The code I used is shown below:
void position_task(void* args)
{
TinyGPSPlus gps;
HardwareSerial gpsSerial(UART2_RX, UART2_TX);
gpsSerial.begin(57600);
for(;;){
while(gpsSerial.available() > 0){
if(gps.encode(gpsSerial.read())){
if (gps.location.isValid())
{
Serial.print(gps.location.lat(), 6);
Serial.print(F(","));
Serial.print(gps.location.lng(), 6);
Serial.print(F(","));
Serial.print(gps.location.age());
Serial.print(F(","));
Serial.print(gps.altitude.meters());
Serial.print(F(","));
Serial.println(gps.failedChecksum());
}
}
}
vTaskDelay(25 / portTICK_PERIOD_MS);
}
}
I then set the platformiol.ini configuration as follows:
build_flags =
-D SERIAL_RX_BUFFER_SIZE=256
Implementing the above code, yeilds the following results:
Latitude Longitude Age (ms) No.
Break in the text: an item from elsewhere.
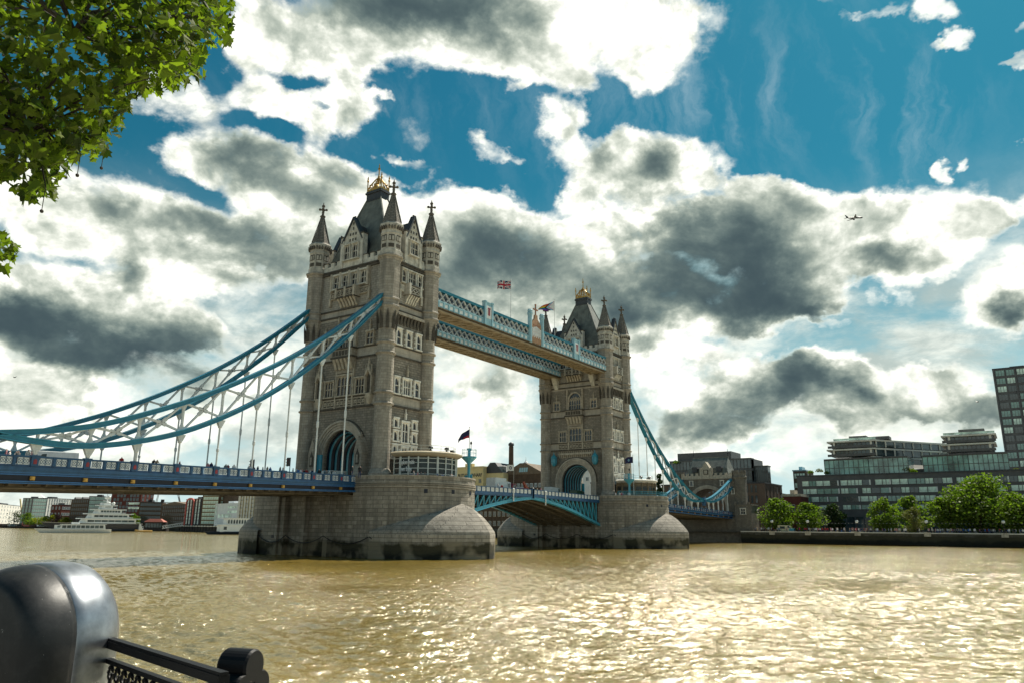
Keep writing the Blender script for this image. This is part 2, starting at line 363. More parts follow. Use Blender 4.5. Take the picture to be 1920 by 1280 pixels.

Checksum Failed
50.97****, -2.77****, 0, 0
50.97****, -2.77****, 25, 0
50.97****, -2.77****, 50, 0
50.97****, -2.77****, 75, 0
50.97****, -2.77****, 101, 0
50.97****, -2.77****, 25, 0
50.97****, -2.77****, 50, 0
50.97****, -2.77****, 75, 0
50.97****, -2.77****, 101, 0
50.97****, -2.77****, 25, 0
50.97****, -2.77****, 50, 0
50.97****, -2.77****, 75, 0
50.97****, -2.77****, 100, 0
50.97****, -2.77****, 25, 0
50.97****, -2.77****, 50, 0
50.97****, -2.77****, 101, 0
On inspection of the new results, it can be seen that no NMEA messages fail the checksum. Furthermore, the age of the GPS position fix doesn’t exceed 101ms.
Conclusion
This article has delved into the potential complications arising from irregular clearing of the serial buffer and the subsequent impact on the accuracy of GPS position calculation. Moreover, it has provided comprehensive mitigation strategies to avert such issues.